### EXERCISE DETAILS:
Repeat each line of the material exactly.

— Start DATA SECTION —

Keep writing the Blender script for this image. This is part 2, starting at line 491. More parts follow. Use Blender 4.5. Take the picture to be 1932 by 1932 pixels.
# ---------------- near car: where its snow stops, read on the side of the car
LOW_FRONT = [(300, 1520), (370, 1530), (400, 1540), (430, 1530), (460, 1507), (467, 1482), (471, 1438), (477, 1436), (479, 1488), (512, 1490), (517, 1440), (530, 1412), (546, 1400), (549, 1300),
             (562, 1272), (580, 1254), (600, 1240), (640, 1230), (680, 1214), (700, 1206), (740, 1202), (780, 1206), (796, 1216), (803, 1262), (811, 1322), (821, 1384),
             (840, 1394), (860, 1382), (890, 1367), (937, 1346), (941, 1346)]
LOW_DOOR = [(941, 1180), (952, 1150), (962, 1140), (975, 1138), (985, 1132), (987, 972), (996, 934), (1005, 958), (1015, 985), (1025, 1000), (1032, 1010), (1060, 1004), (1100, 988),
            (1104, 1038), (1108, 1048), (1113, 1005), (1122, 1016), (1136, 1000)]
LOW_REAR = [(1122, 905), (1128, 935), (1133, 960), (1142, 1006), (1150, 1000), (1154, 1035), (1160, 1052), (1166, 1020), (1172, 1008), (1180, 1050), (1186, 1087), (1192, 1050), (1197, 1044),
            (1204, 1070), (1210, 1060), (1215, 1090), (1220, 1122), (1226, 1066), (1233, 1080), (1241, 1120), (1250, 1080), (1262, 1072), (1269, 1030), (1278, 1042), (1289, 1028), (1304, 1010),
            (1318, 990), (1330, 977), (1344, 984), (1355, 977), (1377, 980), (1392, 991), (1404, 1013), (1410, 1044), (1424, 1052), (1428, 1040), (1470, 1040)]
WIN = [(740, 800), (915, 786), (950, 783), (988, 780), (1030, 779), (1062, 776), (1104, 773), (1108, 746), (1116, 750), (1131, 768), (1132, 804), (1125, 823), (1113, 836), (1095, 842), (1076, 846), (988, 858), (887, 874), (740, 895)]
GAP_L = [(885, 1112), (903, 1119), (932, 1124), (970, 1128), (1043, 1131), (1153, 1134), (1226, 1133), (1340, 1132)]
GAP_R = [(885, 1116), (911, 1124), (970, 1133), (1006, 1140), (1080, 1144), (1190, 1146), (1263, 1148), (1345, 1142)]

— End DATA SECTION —

### FINAL RESULT:
Keep writing the Blender script for this image. This is part 2, starting at line 491. More parts follow. Use Blender 4.5. Take the picture to be 1932 by 1932 pixels.
# ---------------- near car: where its snow stops, read on the side of the car
LOW_FRONT = [(300, 1520), (370, 1530), (400, 1540), (430, 1530), (460, 1507), (467, 1482), (471, 1438), (477, 1436), (479, 1488), (512, 1490), (517, 1440), (530, 1412), (546, 1400), (549, 1300),
             (562, 1272), (580, 1254), (600, 1240), (640, 1230), (680, 1214), (700, 1206), (740, 1202), (780, 1206), (796, 1216), (803, 1262), (811, 1322), (821, 1384),
             (840, 1394), (860, 1382), (890, 1367), (937, 1346), (941, 1346)]
LOW_DOOR = [(941, 1180), (952, 1150), (962, 1140), (975, 1138), (985, 1132), (987, 972), (996, 934), (1005, 958), (1015, 985), (1025, 1000), (1032, 1010), (1060, 1004), (1100, 988),
            (1104, 1038), (1108, 1048), (1113, 1005), (1122, 1016), (1136, 1000)]
LOW_REAR = [(1122, 905), (1128, 935), (1133, 960), (1142, 1006), (1150, 1000), (1154, 1035), (1160, 1052), (1166, 1020), (1172, 1008), (1180, 1050), (1186, 1087), (1192, 1050), (1197, 1044),
            (1204, 1070), (1210, 1060), (1215, 1090), (1220, 1122), (1226, 1066), (1233, 1080), (1241, 1120), (1250, 1080), (1262, 1072), (1269, 1030), (1278, 1042), (1289, 1028), (1304, 1010),
            (1318, 990), (1330, 977), (1344, 984), (1355, 977), (1377, 980), (1392, 991), (1404, 1013), (1410, 1044), (1424, 1052), (1428, 1040), (1470, 1040)]
WIN = [(740, 800), (915, 786), (950, 783), (988, 780), (1030, 779), (1062, 776), (1104, 773), (1108, 746), (1116, 750), (1131, 768), (1132, 804), (1125, 823), (1113, 836), (1095, 842), (1076, 846), (988, 858), (887, 874), (740, 895)]
GAP_L = [(885, 1112), (903, 1119), (932, 1124), (970, 1128), (1043, 1131), (1153, 1134), (1226, 1133), (1340, 1132)]
GAP_R = [(885, 1116), (911, 1124), (970, 1133), (1006, 1140), (1080, 1144), (1190, 1146), (1263, 1148), (1345, 1142)]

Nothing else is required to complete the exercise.